Ulster Rugby vs Edinburgh - page 24

22
ULSTER
RUGBY
October is traditionally a key segment of the
rugby calendar, with an increasingly competitive
Guinness PRO12 holding station while Europe’s
rich pickings beckon.
Both competitions have been revamped,
their importance enhanced, Ulster will face
Edinburgh and Glasgow in the next eight
days, followed by a mouth-watering week with
Champions’ Cup action in Leicester and at
Kingspan Stadium against Europe’s kingpins,
Toulon.
It is a four-week period which undeniably
can set the tone for the season. It will not
necessarily derail ambitions in league and cup,
but winning is a habit which can be happily,
harmlessly addictive. It provides – to use a word
so much used at Gleneagles last weekend –
momentum, that abstract but very real surge in
belief.
Winning matches, and winning when
performing well, breeds confidence in the
squad and very notably in individual players.

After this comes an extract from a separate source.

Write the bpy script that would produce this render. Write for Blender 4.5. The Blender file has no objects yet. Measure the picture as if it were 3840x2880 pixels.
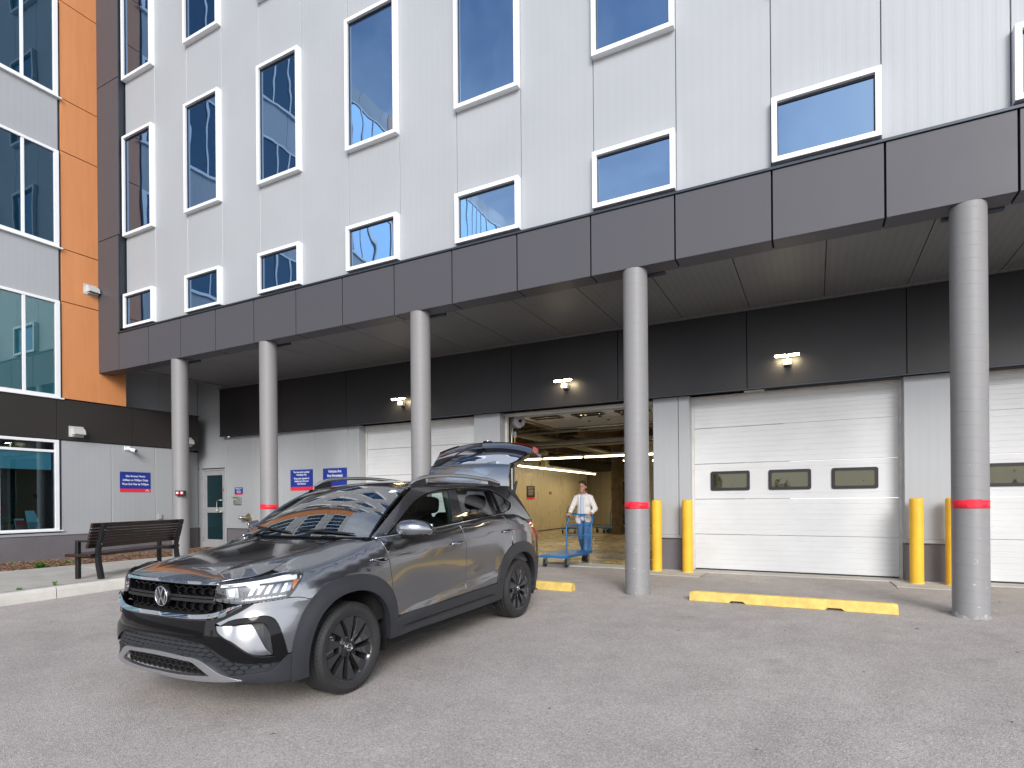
import bpy, bmesh, math, random
from mathutils import Vector, Matrix, noise as mnoise
from mathutils.geometry import delaunay_2d_cdt
random.seed(7)
SC = bpy.context.scene
COL = SC.collection
PI = math.pi
# ------------------------------------------------------------------ camera
YAW, ROLL, EYE = 0.4833491, -0.0081157, 1.264
right = Vector((math.cos(YAW), math.sin(YAW), 0)); fwd = Vector((-math.sin(YAW), math.cos(YAW), 0)); up = Vector((0, 0, 1))
cr, sr = math.cos(ROLL), math.sin(ROLL)
r3 = right*cr + up*sr; u3 = -right*sr + up*cr
cam_d = bpy.data.cameras.new('camera'); cam = bpy.data.objects.new('camera', cam_d); COL.objects.link(cam)
cam.matrix_world = Matrix(((r3.x, u3.x, -fwd.x, 0), (r3.y, u3.y, -fwd.y, 0), (r3.z, u3.z, -fwd.z, EYE), (0, 0, 0, 1)))
cam_d.sensor_width = 36; cam_d.lens = 2167.04/3840*36
cam_d.shift_y = (1879.49-1440)/3840
cam_d.clip_start = 0.05; cam_d.clip_end = 3000
SC.camera = cam
# ------------------------------------------------------------------ sky and sun
SUN_EL, SUN_AZ = math.radians(26), math.radians(149)   # azimuth from +Y clockwise: behind and left of the camera
w = bpy.data.worlds.new('World'); SC.world = w; w.use_nodes = True
nt = w.node_tree; nt.nodes.clear()
def N(t, **k):
    n = nt.nodes.new(t)
    for a, b in k.items(): setattr(n, a, b)
    return n
out = N('ShaderNodeOutputWorld'); bg = N('ShaderNodeBackground'); bg.inputs[1].default_value = 0.15
sky = N('ShaderNodeTexSky', sky_type='NISHITA', sun_disc=False, sun_elevation=SUN_EL, sun_rotation=SUN_AZ, air_density=1.2, dust_density=1.5, ozone_density=1.5)
tc = N('ShaderNodeTexCoord'); sep = N('ShaderNodeSeparateXYZ')
mz = N('ShaderNodeMath', operation='MAXIMUM'); mz.inputs[1].default_value = 0.08
dv = N('ShaderNodeVectorMath', operation='DIVIDE'); cb = N('ShaderNodeCombineXYZ')
nt.links.new(tc.outputs['Generated'], sep.inputs[0]); nt.links.new(sep.outputs[2], mz.inputs[0])
for i in range(3): nt.links.new(mz.outputs[0], cb.inputs[i])
nt.links.new(tc.outputs['Generated'], dv.inputs[0]); nt.links.new(cb.outputs[0], dv.inputs[1])
nz = N('ShaderNodeTexNoise'); nz.inputs['Scale'].default_value = 0.75; nz.inputs['Detail'].default_value = 9; nz.inputs['Roughness'].default_value = 0.62
nz.inputs['Distortion'].default_value = 0.4
nt.links.new(dv.outputs[0], nz.inputs['Vector'])
rp = N('ShaderNodeValToRGB'); rp.color_ramp.elements[0].position = 0.43; rp.color_ramp.elements[1].position = 0.95
nt.links.new(nz.outputs[0], rp.inputs[0])
cl = N('ShaderNodeRGB'); cl.outputs[0].default_value = (9.6, 9.7, 10.0, 1)
mx = N('ShaderNodeMix', data_type='RGBA');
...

Collectively that confidence grows, nurtured
by the coaches and management in a positive,
marshalled way. It has been the Ulster way, in
recent years, to build towards the autumn in a
manner which prepares a large squad to be
prepared and palpably capable for a month of
real endeavour and enterprise.
Last weekend’s defeat in Zebre was a shock
to the Ulster system – players, management
and fans – will be dwelling on the errors and
perceived injustices in Parma.
This week’s training sessions will have
addressed the deficiencies of that first-ever
loss to the improving Zebre, but they will
have concentrated more on fine-tuning the
players’ undoubted qualities, asking for them
to individually and as a group to take on
Edinburgh this evening with controlled ferocity
of purpose.
The old maxim of ‘one game at a time’ will have
been uttered many times on the pitches and in
the team rooms, and the importance of setting
a winning template for this key month will not
be lost on a squad which has an intelligence
and awareness about itself which will demand
that Kingspan Stadium sees a performance of
conviction and character against the Scottish
visitors.
There will not be any complaints or moans from
the coaching team about the unprecedented
injury count, it has assembled a pool which is
deep in talent and in ambition for itself and for
Ulster Rugby.
Nobody will be fooled by the bizarre
circumstances which saw a losing bonus
point in Italy hoist the team into third place in
the PRO12 league table: it’s about winning
matches and getting a minimum of four points,
and adding to the try-count at every sensible
opportunity.
Edinburgh arrive in Belfast on the back of a
home draw at Murrayfield against the Scarlets,
and with a wonderful win in Munster already ‘in
the bank’.
Alan Solomons returns to the stadium where he
directed operations in for three years from 2001,
but the South African knows Ulster so well that
the marvellous arena and facilities at Kingspan
have been made possible by a professional
approach on and off the field which he had
no small part in establishing during his strict,
determined stewardship as coach.
The Celtic Cup was won in his reign, ironically
on a night at Murrayfield when the heavens
opened but Ulster showed those early signs
of consistent application and self-belief. Alan’s
time in the South African international team
management set-up, his frontline coaching
roles all over the world, provides testament to
his hunger for improvement.
He’s never tried to ‘dodge’ a challenge and with
Edinburgh he believes he has a club which can
cause more than the occasional upset, that
the Scottish capital’s players can match any in
league and European competition.
Neil Doak, Jonny Bell and Allen Clarke will know
that one of the game’s sharpest intellects will
send out a Scottish side focussed on its own
targets in the PRO12, and with real belief it can
do damage in Europe.
But for the majority of fans in Kingspan this
evening the hope will be that the men in the
famous white jerseys will calmly announce that
it’s ‘business as usual’. The last six weeks has
seen most players get really testing game time,
and whatever side takes the field and whoever
sits awaiting a call from the bench, there will be
quality and confidence aplenty.
This Ulster squad has a very real bond with
its supporters, their pain is theirs, and their
success is a shared experience.
For the fans the next month is a rugby feast
to savour, but the main course immediately is
Edinburgh, the target a performance to fully
restore the batteries of self-belief – and a victory
from which to launch the real assault in league
and in Europe.
THE HUNT FOR
A BIG OCTOBER
MATCH
PREVIEW
On two fronts this month Ulster will really hope to find
the form and consistency to shape the season.